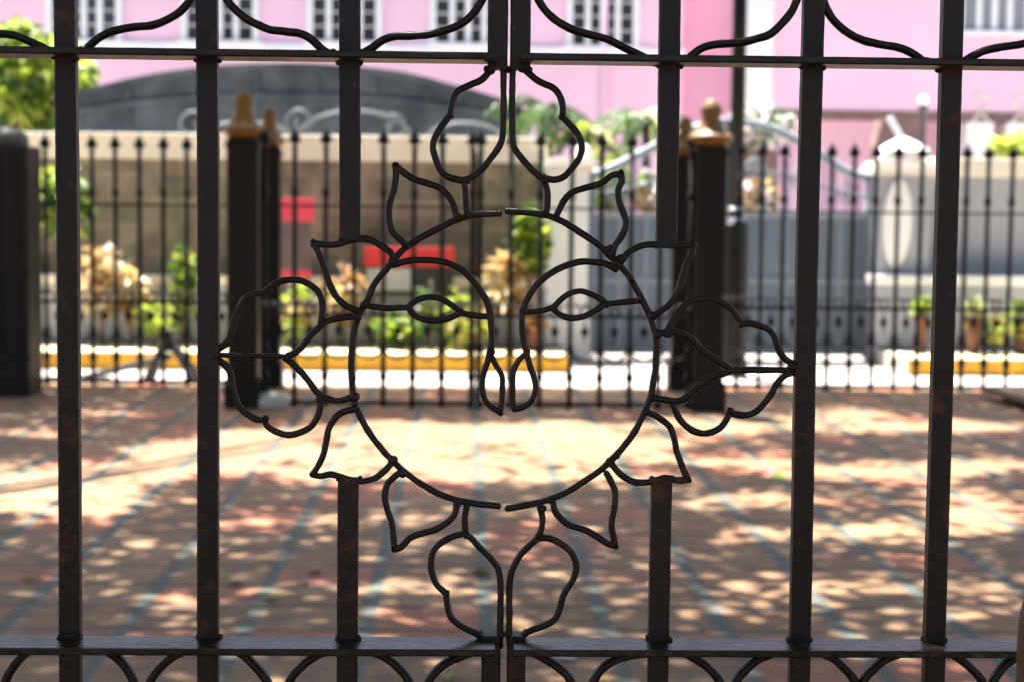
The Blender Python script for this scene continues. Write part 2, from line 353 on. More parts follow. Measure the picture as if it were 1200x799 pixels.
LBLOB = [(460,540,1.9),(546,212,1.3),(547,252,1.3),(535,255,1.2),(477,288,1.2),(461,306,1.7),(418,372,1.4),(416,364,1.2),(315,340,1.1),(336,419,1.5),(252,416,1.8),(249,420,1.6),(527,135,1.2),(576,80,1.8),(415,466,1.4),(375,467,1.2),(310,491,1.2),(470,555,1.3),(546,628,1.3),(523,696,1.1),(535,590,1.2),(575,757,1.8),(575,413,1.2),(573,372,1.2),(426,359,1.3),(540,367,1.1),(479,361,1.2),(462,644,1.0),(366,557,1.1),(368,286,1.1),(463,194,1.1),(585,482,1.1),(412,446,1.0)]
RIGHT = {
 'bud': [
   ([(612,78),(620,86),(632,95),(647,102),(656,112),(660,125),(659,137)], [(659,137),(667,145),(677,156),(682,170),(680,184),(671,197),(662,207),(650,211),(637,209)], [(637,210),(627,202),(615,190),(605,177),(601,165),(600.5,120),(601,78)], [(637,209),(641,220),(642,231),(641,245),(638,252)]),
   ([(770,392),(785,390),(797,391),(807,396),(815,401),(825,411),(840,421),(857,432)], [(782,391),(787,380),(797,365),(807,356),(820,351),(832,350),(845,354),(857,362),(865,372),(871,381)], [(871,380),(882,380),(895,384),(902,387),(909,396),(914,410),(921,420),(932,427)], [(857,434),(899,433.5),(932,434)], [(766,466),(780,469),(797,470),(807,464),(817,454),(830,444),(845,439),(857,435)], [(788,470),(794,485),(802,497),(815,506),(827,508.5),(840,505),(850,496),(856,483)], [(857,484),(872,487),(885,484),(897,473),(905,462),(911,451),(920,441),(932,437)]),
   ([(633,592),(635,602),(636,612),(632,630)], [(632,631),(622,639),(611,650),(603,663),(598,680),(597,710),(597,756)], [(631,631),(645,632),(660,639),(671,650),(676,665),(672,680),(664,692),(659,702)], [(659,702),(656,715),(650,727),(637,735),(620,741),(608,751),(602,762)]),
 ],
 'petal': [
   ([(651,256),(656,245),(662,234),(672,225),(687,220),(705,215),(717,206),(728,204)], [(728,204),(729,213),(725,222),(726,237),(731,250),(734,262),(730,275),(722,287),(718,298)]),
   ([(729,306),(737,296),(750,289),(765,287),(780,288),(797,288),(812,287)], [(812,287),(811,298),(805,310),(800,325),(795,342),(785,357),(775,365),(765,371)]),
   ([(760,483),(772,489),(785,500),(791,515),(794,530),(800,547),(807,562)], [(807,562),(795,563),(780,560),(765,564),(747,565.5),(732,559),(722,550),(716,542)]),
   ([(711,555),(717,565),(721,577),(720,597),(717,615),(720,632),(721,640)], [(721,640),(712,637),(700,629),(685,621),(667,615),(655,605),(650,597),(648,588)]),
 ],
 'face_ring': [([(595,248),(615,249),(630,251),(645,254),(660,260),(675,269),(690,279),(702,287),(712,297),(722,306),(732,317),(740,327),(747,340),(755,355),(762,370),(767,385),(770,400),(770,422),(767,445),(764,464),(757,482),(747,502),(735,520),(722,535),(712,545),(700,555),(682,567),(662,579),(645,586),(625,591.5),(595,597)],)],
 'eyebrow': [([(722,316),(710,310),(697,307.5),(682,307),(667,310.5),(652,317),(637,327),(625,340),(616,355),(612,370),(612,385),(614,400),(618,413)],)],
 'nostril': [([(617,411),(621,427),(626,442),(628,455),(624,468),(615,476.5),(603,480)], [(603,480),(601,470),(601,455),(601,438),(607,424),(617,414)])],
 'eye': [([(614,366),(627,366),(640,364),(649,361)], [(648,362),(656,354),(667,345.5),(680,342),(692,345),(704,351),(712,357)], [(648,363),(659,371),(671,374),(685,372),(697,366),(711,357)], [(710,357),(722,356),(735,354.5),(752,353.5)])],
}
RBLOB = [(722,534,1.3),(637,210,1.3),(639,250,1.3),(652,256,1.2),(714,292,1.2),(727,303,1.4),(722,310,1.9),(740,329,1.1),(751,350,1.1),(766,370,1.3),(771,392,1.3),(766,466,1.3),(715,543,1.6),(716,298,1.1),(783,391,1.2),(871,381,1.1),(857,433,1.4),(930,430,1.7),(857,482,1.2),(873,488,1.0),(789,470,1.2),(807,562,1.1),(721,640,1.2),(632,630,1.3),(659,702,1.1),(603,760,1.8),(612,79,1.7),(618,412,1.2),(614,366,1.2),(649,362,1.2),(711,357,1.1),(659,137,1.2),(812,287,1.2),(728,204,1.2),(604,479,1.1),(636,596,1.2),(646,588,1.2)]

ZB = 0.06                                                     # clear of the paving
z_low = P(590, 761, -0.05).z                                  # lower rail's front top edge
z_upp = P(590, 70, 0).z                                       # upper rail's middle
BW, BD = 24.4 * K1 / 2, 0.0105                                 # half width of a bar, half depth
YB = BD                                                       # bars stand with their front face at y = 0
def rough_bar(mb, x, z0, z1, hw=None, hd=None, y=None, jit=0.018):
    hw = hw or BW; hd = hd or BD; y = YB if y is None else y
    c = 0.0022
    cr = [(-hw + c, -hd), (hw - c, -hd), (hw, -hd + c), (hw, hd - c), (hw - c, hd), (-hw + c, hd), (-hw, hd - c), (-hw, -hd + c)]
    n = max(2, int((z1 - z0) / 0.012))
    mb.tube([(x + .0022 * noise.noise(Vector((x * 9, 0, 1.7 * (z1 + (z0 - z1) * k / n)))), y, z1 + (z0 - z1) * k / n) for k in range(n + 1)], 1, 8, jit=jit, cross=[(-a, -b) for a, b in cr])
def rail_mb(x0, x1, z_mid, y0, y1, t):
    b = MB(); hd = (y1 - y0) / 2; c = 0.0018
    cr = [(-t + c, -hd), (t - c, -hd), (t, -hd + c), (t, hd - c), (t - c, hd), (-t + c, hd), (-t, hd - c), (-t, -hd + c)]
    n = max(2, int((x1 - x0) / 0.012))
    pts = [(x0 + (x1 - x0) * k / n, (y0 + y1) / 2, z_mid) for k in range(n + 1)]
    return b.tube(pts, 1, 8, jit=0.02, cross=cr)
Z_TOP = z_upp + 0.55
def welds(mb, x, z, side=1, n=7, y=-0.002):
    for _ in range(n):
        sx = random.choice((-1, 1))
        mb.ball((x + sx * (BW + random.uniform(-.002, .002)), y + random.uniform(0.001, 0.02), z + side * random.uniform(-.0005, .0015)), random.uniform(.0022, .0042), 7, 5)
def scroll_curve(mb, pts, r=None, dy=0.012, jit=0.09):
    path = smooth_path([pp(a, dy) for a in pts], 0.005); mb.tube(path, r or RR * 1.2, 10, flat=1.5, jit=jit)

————

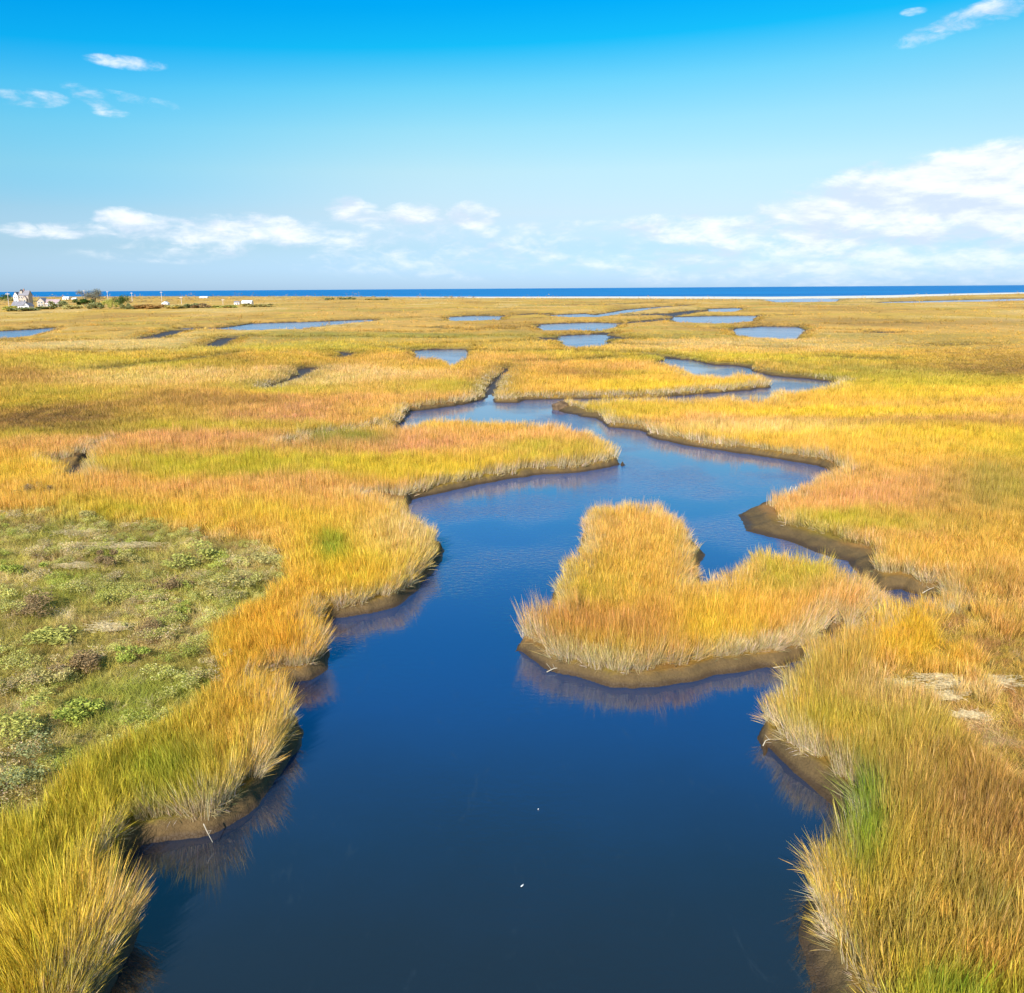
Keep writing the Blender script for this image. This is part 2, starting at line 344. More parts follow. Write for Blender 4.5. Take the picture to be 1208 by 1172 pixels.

————

■ Task prompt ■
Find the word "this" in the data and show each line that holds it.

■ Full solution ■
The Blender Python script for this scene continues. Write part 2, from line 353 on. More parts follow. Measure the picture as if it were 1200x799 pixels.
Keep writing the Blender script for this image. This is part 2, starting at line 344. More parts follow. Write for Blender 4.5. Take the picture to be 1208 by 1172 pixels.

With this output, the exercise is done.